If Tom Cruise movies are any indication, an alien invasion really is coming. Whether it’s a bunch of Tripods descending on New Jersey, or an attack in 2017 that leaves the moon destroyed and the Empire State Building buried under 1,000 feet of silt, make no mistake– the future isn’t pretty for humanity.

And if Joseph Kosinski movies are any indication, that future will be super high-tech, glossy, and, frankly, pretty sterile. The director of 2010’s pretty-though-vacant Tron:Legacy is back with Oblivion, based on his own unpublished graphic novel, and though it’s certainly interesting to look at, the end result is a movie that squanders its really promising setup.

Sixty years after aliens invaded, humans have relocated to one of Saturn’s moons. All that remains on Earth are the remnants of the society that used to be (the destruction of the Earth’s moon and the widespread detonation of nuclear weapons rendered the world pretty much unlivable). Jack Harper (Cruise) and his communications officer girlfriend Victoria (Andrea Riseborough) are the only real live humans we see; they have two weeks left in their mission to “mop up” before they join the rest of civilization 750 million miles away.

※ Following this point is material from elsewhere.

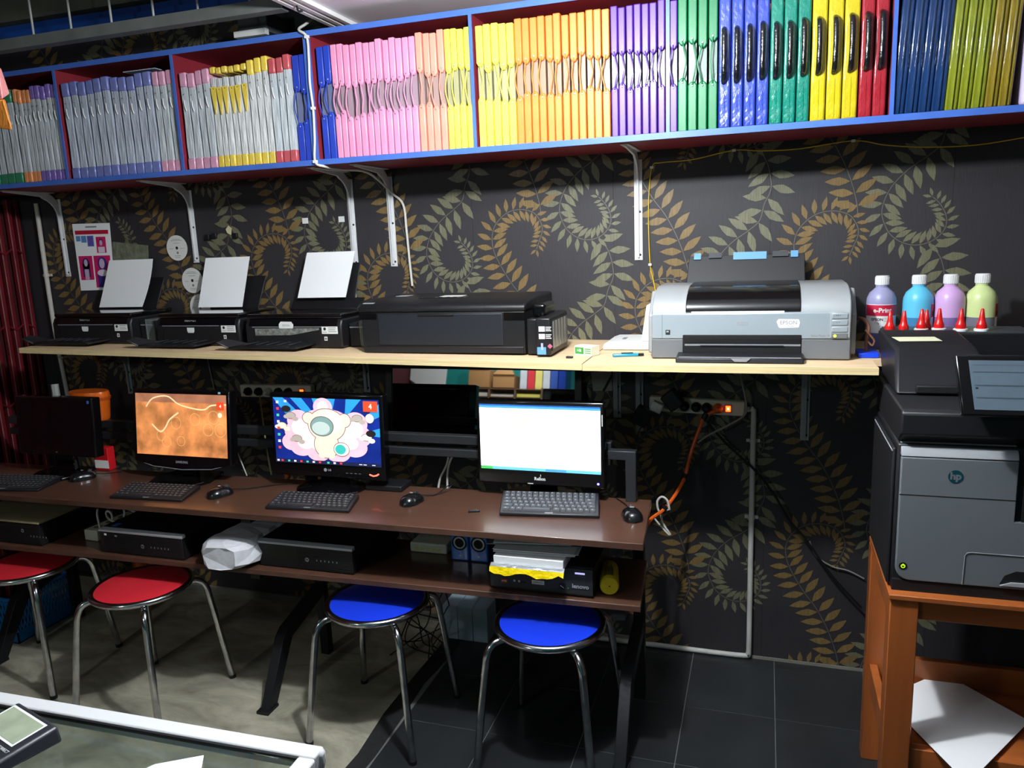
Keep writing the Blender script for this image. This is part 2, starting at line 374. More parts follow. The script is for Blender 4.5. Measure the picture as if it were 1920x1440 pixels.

While out on a repair mission, Jack sees a spaceship crash-land, and when he investigates he finds some people preserved in sleeping capsules, including a woman named Julia (Olga Kurylenko), who’s been haunting his dreams lately. But since he had his memory wiped as a security precaution five years earlier, he can’t quite figure out what’s going on.

To make matters worse (though, sadly, not more interesting) he proceeds to get captured by the Scavs, a Mad Max-like group of humans, led by Beech (Morgan Freeman), that he never knew existed.

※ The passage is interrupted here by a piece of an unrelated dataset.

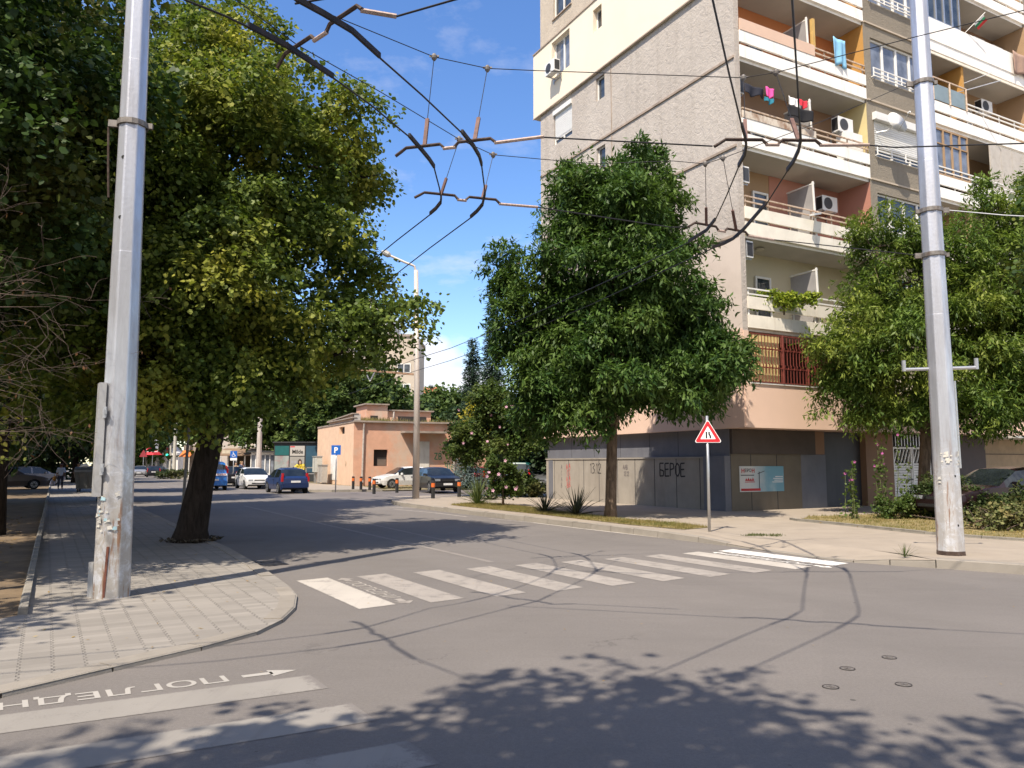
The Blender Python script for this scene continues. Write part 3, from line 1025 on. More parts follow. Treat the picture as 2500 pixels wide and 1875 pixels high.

From there, things get far more complex and esoteric than need be, and Oblivion, which held the promise of a Asimov- or Bradbury-like bit of sci-fi fun, becomes nothing more than a heady romantic (?) drama.

Cruise, for his part, does his best to swim through the murky plot, following up last year’s Jack Reacher with another solid performance that would carry the movie if things weren’t so darn cumbersome and dull. And Freeman is pretty much wasted in his role, leaving us to wonder how much more interesting the movie would have been had it been told through the eyes of his character.

Even the visual jolt you would expect in seeing Washington D.C. leveled to the point where all that remains is a leaning, half-buried Washington Monument isn’t that exciting; it’s really nothing we haven’t seen already before in Planet of the Apes and The Day After Tomorrow.

Despite his talents, there’s no denying that Cruise isn’t the box office draw he used to be, and if he keeps saddling himself with forgettable fare like Oblivion, it’s unlikely he ever will be again.